__Exercise details__: In the listing below, locate the line containing "Keep writing the" and the line containing "bm = tube([G(1628, 612, ZC". Output both of them and every line between, exactly as written, and nothing more.

__Input__:

※ ※ ※

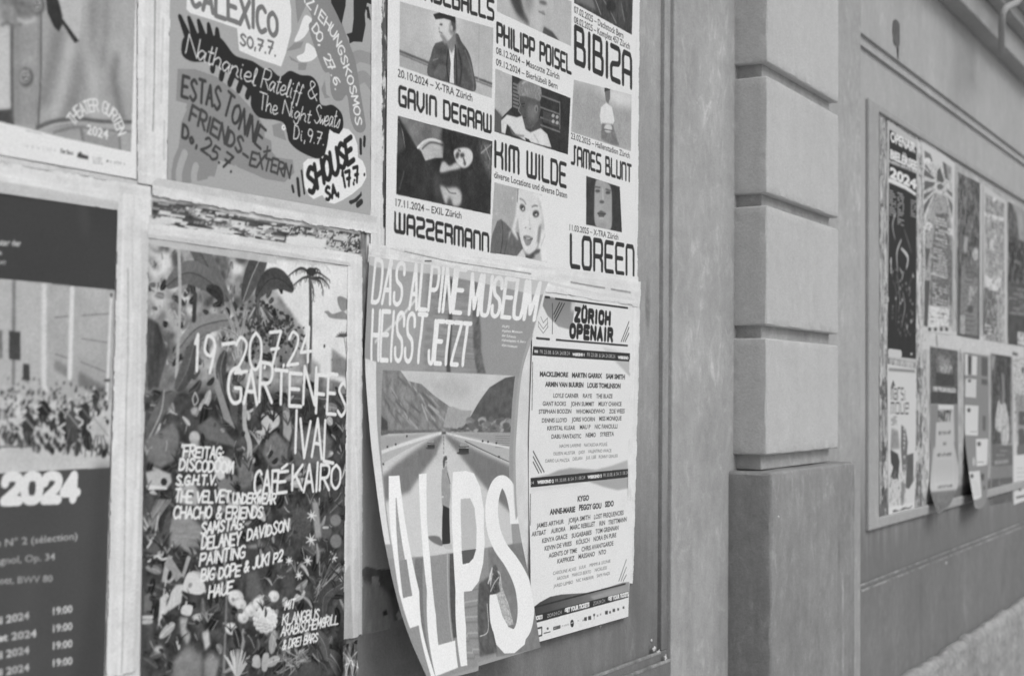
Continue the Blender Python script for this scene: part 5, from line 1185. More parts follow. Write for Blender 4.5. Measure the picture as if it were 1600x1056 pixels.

※ ※ ※

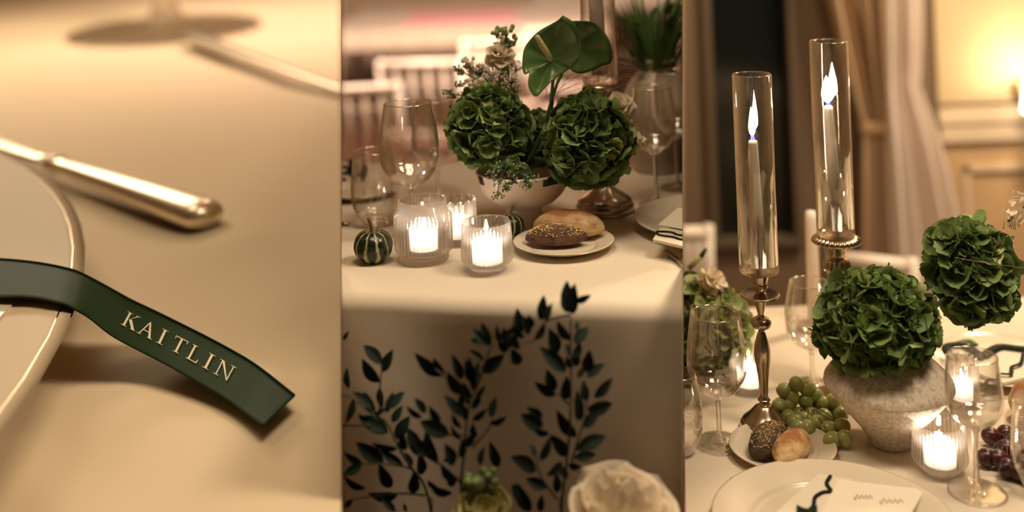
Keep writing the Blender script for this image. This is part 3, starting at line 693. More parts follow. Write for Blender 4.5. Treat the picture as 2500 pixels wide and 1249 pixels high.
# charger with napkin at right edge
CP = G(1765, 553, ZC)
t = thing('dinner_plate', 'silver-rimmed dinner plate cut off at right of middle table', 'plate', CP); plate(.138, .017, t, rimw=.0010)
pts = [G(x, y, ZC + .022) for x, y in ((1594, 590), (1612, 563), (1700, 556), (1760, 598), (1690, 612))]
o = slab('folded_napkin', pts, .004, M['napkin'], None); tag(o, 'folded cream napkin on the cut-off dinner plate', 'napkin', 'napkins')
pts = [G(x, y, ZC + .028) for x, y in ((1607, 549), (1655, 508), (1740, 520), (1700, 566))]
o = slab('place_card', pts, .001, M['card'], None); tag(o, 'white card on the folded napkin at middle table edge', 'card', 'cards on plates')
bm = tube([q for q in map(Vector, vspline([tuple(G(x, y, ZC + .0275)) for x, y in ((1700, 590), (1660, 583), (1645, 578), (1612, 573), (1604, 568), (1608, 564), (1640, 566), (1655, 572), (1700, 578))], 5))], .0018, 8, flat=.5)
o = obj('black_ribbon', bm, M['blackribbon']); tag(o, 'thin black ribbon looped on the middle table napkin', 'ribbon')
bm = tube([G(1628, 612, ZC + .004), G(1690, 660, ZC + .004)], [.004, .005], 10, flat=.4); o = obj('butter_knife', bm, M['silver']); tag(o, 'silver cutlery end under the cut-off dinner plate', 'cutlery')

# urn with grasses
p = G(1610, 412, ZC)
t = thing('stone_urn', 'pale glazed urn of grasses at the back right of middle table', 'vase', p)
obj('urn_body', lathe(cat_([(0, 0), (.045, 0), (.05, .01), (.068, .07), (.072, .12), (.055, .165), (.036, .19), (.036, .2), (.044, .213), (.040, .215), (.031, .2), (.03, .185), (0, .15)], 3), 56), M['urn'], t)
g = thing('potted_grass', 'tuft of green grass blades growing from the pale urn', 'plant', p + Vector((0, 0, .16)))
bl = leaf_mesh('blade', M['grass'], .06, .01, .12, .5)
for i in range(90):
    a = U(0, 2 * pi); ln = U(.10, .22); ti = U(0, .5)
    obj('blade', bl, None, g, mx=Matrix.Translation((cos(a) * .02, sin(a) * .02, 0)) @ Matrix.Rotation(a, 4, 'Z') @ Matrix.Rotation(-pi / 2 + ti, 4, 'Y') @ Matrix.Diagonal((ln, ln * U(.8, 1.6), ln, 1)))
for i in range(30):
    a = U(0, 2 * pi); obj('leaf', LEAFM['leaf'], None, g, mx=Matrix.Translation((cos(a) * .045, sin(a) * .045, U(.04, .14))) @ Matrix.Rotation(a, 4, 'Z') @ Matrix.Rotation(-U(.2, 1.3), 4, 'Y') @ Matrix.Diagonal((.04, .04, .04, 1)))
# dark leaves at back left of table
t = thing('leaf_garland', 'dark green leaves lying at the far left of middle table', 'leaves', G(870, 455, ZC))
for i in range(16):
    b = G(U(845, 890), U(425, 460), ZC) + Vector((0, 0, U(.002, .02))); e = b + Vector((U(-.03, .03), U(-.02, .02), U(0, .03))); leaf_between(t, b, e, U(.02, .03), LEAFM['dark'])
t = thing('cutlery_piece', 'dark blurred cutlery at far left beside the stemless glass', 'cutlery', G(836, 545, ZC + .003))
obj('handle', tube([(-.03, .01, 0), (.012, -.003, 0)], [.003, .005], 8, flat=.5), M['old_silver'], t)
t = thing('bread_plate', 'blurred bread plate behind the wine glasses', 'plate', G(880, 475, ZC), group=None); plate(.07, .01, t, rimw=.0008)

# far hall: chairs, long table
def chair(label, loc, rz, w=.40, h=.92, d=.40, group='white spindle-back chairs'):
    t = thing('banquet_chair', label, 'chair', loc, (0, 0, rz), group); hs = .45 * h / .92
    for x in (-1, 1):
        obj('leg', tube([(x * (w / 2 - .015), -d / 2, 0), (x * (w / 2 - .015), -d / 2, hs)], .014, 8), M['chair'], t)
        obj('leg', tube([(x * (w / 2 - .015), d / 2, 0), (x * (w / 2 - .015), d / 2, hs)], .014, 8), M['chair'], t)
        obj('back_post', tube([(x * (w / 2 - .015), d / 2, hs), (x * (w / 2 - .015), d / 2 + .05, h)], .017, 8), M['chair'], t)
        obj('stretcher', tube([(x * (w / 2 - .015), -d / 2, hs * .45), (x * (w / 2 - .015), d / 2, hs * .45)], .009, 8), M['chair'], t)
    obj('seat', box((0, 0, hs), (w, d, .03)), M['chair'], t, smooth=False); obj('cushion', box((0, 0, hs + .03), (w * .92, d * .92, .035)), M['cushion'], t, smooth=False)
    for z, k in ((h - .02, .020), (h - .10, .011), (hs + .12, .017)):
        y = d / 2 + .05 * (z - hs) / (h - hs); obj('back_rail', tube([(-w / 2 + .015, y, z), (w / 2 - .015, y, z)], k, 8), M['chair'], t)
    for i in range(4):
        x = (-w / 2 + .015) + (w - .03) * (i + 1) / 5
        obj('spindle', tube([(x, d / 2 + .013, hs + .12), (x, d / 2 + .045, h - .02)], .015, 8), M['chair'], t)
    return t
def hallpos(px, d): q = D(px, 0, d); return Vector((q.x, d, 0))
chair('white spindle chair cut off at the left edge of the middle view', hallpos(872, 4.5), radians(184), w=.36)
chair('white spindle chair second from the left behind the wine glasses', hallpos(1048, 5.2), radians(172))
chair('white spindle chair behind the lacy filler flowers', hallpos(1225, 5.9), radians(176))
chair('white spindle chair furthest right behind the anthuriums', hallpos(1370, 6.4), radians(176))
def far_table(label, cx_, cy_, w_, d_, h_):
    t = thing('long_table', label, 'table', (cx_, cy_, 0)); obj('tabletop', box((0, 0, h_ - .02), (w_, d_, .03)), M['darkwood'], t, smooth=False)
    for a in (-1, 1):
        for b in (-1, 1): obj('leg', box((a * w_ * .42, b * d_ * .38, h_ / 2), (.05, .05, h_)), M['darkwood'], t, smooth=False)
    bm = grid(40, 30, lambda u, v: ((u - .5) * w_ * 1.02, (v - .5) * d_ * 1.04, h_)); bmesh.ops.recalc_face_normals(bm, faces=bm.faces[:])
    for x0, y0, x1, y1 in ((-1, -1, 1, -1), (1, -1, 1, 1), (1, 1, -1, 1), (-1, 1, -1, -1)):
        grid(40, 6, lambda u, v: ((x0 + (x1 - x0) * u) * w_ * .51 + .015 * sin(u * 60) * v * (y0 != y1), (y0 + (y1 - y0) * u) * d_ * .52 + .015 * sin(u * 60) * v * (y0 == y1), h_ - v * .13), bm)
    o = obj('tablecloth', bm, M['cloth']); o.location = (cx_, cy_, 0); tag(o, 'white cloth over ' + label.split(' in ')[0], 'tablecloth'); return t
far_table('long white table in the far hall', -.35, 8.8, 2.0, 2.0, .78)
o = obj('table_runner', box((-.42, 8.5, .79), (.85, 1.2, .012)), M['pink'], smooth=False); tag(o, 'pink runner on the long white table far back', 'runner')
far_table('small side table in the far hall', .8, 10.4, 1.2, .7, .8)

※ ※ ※

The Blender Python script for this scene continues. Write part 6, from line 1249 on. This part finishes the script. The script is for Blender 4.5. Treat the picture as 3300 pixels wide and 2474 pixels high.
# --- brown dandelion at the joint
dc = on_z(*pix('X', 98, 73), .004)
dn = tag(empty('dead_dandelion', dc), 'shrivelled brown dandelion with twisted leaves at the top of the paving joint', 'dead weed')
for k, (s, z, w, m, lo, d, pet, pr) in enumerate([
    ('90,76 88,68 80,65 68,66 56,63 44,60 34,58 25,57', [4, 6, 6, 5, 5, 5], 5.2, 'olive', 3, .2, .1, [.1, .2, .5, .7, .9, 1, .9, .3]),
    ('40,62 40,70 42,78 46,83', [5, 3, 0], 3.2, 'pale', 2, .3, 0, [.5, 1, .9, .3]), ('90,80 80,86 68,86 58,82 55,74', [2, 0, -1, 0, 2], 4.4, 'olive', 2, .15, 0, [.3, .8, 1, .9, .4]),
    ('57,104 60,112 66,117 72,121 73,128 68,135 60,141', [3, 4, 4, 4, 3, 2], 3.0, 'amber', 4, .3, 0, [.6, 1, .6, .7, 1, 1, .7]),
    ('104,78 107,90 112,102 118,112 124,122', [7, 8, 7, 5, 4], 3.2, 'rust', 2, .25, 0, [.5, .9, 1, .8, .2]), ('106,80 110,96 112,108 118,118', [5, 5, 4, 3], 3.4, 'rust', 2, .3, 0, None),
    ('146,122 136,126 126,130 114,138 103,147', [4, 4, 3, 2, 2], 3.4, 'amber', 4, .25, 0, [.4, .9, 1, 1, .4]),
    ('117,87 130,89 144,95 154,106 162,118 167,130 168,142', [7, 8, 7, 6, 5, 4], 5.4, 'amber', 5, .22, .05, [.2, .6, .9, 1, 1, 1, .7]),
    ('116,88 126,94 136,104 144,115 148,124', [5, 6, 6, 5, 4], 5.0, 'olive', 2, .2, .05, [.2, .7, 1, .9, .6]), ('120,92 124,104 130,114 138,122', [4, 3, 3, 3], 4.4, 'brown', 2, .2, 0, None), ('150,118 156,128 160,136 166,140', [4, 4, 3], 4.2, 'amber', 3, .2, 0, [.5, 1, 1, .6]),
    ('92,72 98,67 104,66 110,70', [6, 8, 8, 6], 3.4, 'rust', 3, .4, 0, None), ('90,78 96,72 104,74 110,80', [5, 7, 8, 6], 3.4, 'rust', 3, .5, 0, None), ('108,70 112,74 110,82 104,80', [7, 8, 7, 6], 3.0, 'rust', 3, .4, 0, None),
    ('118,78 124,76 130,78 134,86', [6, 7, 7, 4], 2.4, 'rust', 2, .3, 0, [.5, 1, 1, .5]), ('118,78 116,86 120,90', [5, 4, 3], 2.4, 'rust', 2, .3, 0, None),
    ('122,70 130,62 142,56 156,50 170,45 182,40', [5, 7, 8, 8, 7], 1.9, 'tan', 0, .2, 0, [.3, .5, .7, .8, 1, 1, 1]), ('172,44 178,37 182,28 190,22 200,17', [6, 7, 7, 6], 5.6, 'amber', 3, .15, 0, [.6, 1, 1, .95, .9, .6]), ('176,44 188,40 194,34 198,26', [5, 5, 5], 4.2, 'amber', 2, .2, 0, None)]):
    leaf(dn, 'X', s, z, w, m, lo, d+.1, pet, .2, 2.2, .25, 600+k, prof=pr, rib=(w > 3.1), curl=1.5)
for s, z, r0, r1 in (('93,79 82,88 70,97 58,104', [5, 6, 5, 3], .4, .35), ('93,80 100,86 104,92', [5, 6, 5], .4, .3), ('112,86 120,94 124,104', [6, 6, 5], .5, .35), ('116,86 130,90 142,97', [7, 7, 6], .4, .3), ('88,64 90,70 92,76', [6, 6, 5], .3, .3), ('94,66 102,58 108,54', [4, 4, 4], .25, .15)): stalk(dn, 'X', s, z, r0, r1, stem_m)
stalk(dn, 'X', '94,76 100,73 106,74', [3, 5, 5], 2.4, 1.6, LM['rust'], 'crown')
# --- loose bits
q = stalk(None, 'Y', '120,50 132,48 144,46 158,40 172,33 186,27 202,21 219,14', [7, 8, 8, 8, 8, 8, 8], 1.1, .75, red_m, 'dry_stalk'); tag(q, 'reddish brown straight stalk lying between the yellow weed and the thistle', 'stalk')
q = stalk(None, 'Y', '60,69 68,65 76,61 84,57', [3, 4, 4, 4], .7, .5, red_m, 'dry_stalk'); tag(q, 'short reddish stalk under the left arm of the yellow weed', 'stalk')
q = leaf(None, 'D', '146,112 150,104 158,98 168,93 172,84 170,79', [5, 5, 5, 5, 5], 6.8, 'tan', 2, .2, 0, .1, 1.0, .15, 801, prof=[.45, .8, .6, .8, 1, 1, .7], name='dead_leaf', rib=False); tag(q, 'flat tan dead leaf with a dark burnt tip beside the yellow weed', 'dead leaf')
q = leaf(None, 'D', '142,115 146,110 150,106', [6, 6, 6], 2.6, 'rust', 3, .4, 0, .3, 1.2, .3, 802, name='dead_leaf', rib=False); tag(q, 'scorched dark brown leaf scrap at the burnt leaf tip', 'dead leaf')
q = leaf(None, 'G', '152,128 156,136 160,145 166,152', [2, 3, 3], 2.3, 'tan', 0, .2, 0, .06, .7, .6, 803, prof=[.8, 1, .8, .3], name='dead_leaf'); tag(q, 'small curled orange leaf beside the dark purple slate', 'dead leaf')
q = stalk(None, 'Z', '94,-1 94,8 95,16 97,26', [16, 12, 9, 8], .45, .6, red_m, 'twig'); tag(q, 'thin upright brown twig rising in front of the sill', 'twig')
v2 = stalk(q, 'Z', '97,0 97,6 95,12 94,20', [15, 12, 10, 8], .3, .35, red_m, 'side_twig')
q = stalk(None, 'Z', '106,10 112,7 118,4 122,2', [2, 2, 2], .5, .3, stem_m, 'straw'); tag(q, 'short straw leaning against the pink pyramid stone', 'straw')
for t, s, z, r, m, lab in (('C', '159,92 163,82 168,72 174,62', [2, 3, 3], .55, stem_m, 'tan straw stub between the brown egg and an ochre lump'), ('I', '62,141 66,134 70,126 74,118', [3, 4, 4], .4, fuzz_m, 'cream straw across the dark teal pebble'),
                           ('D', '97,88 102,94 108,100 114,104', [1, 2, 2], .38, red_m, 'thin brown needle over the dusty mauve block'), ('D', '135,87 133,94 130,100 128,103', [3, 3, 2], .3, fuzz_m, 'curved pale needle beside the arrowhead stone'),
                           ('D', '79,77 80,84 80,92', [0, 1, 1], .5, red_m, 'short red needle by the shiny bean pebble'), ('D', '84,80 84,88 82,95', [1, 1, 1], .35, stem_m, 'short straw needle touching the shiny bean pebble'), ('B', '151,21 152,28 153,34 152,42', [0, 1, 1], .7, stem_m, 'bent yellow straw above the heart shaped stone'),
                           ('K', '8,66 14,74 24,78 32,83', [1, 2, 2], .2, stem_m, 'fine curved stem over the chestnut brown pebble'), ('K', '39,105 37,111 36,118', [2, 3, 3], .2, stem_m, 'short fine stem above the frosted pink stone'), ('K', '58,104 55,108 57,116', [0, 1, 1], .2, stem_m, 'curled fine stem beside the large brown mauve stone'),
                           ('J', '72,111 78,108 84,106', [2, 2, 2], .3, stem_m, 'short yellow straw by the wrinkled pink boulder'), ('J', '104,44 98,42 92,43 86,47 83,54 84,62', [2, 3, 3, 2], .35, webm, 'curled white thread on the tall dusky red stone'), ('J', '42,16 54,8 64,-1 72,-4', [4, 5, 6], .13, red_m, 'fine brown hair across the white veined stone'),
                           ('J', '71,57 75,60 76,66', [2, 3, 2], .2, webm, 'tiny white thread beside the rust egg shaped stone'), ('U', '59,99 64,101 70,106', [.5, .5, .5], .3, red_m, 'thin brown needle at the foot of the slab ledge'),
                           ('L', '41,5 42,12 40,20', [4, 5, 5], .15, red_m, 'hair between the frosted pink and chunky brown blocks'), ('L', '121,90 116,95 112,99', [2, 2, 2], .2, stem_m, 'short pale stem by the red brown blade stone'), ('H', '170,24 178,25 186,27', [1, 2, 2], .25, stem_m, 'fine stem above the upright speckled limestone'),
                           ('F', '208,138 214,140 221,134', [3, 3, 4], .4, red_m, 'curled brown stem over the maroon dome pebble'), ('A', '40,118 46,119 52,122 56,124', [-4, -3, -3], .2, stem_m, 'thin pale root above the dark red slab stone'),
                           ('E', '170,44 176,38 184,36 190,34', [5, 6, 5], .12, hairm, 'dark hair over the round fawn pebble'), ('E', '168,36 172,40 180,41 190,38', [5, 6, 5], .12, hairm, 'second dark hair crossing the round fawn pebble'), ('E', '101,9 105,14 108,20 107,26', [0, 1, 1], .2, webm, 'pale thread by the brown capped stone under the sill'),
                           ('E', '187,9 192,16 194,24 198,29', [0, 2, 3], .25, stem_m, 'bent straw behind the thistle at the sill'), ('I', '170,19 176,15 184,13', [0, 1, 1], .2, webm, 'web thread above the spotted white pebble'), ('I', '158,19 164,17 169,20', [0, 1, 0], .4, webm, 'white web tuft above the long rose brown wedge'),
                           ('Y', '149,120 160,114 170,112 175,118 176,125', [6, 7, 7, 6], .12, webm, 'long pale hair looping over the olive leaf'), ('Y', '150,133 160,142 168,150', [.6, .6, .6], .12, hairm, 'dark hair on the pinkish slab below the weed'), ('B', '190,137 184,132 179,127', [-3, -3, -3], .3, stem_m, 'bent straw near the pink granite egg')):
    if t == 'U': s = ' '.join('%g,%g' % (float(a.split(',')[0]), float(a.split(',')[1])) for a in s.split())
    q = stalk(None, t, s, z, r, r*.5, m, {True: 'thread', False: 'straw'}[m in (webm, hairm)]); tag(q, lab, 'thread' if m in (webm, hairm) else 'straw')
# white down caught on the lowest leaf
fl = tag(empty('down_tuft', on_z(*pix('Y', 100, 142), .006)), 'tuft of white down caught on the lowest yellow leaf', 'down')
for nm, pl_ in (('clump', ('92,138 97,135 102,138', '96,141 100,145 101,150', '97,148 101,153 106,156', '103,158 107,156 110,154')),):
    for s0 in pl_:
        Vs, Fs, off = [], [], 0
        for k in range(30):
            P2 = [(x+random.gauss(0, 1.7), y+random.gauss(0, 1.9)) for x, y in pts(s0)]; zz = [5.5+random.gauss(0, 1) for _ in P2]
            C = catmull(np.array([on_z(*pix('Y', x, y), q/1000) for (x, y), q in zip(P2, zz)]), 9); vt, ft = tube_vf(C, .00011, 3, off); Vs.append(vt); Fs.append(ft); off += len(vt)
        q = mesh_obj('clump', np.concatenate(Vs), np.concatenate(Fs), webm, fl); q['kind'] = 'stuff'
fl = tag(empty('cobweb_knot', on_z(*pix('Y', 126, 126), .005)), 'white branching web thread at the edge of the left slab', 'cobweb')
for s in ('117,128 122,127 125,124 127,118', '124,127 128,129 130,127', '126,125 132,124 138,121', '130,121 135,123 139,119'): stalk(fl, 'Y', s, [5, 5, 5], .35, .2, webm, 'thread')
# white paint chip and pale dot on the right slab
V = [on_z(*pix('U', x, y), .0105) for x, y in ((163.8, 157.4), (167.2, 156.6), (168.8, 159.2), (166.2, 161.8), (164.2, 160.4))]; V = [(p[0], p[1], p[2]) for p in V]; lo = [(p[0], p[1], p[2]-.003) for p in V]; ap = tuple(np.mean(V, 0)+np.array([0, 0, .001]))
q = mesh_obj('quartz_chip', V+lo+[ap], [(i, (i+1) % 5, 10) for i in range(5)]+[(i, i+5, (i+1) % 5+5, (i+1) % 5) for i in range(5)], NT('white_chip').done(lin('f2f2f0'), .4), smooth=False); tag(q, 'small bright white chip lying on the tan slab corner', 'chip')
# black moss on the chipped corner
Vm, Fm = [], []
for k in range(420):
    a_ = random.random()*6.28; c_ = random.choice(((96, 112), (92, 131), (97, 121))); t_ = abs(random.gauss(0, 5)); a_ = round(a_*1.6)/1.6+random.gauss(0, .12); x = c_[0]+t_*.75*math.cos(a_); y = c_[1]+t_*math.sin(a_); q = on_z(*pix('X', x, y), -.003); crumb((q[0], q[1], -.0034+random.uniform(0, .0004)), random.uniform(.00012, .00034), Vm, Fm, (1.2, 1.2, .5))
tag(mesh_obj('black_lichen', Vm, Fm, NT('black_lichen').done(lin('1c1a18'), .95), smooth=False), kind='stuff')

※ ※ ※

__Task response__:
Keep writing the Blender script for this image. This is part 3, starting at line 693. More parts follow. Write for Blender 4.5. Treat the picture as 2500 pixels wide and 1249 pixels high.
# charger with napkin at right edge
CP = G(1765, 553, ZC)
t = thing('dinner_plate', 'silver-rimmed dinner plate cut off at right of middle table', 'plate', CP); plate(.138, .017, t, rimw=.0010)
pts = [G(x, y, ZC + .022) for x, y in ((1594, 590), (1612, 563), (1700, 556), (1760, 598), (1690, 612))]
o = slab('folded_napkin', pts, .004, M['napkin'], None); tag(o, 'folded cream napkin on the cut-off dinner plate', 'napkin', 'napkins')
pts = [G(x, y, ZC + .028) for x, y in ((1607, 549), (1655, 508), (1740, 520), (1700, 566))]
o = slab('place_card', pts, .001, M['card'], None); tag(o, 'white card on the folded napkin at middle table edge', 'card', 'cards on plates')
bm = tube([q for q in map(Vector, vspline([tuple(G(x, y, ZC + .0275)) for x, y in ((1700, 590), (1660, 583), (1645, 578), (1612, 573), (1604, 568), (1608, 564), (1640, 566), (1655, 572), (1700, 578))], 5))], .0018, 8, flat=.5)
o = obj('black_ribbon', bm, M['blackribbon']); tag(o, 'thin black ribbon looped on the middle table napkin', 'ribbon')
bm = tube([G(1628, 612, ZC + .004), G(1690, 660, ZC + .004)], [.004, .005], 10, flat=.4); o = obj('butter_knife', bm, M['silver']); tag(o, 'silver cutlery end under the cut-off dinner plate', 'cutlery')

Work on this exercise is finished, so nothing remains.